A partial remedy for both employer and employee was offered by Congress when it passed the Electronic Communication Privacy Act (ECPA), 18 U.S.C. §§ 2510 et seq., and two of its subsections, the Stored Communications Act (SCA), 18 U.S.C. §§2701 et seq., and the Wiretap Act, 18 U.S.C. §§2511 et seq.. The SCA prohibits individuals from accessing, without authorization, stored electronic communications, and the Wiretap Act prohibits individuals from accessing, without authorization, electronic information while it is in transit.

Most recently, the U.S. District Court for the Northern District of Ohio confirmed in Lazette v. Kulmatycki, No. 12 Civ. 2416, 2013 WL 2455937 (N.D. Ohio June 5, 2013), that employers who intentionally access employees' personal email on a dual use device will be liable under the SCA and may also be liable under state privacy laws. In Lazette, a former employee was permitted to use her device for personal email, which she believed she had deleted prior to returning the device to the company. After her employment ended she alleged that her supervisor subsequently accessed 48,000 email messages over months and shared some of her personal information with third parties. While the plaintiff also claimed a violation of the Wiretap Act in this case, the court did not agree that the employer's behavior constituted an "interception" of transmitted electronic communications, such as when employers monitor employees' telephone calls without notice or use spyware on their employees' computers.

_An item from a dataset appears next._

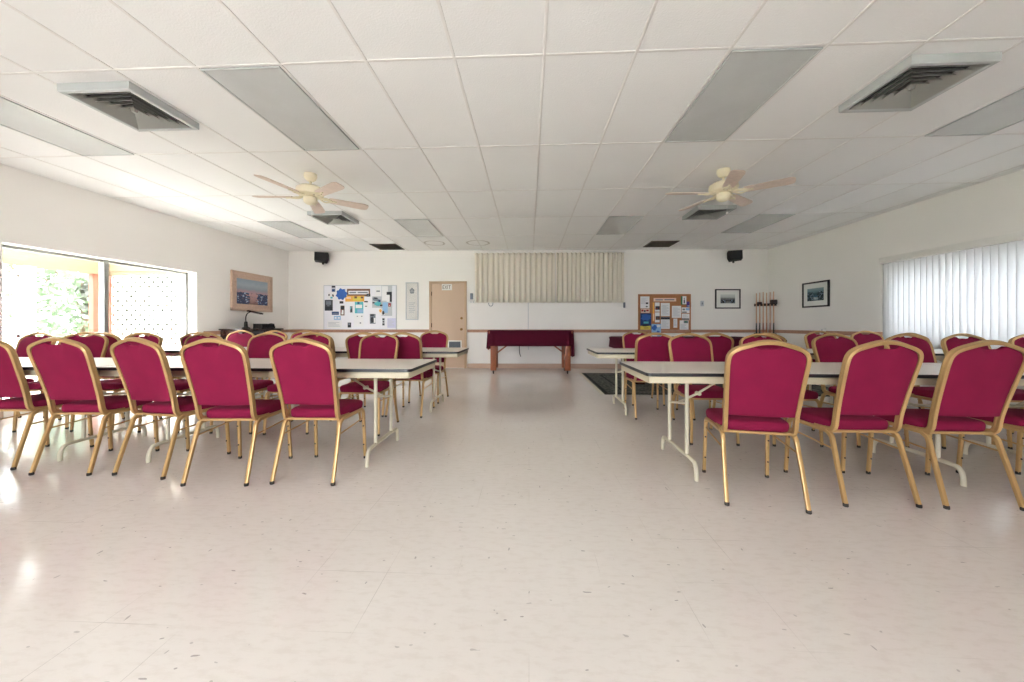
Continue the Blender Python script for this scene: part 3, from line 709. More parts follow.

In an earlier New York decision, Pure Power Boot Camp v. Warrior Fitness Boot Camp, 759 F.Supp.2d 417 (S.D.N.Y. 2010), the court confirmed that employers who intentionally access employees' personal email accounts without permission will be liable under the SCA even if the employer's technology policy clearly gives the company blanket authorization to do so. In Pure Power Boot Camp, following an employee's separation from employment, the employer accessed the employee's personal online Hotmail account and other personal email accounts by using the username and password saved on the employer's computer.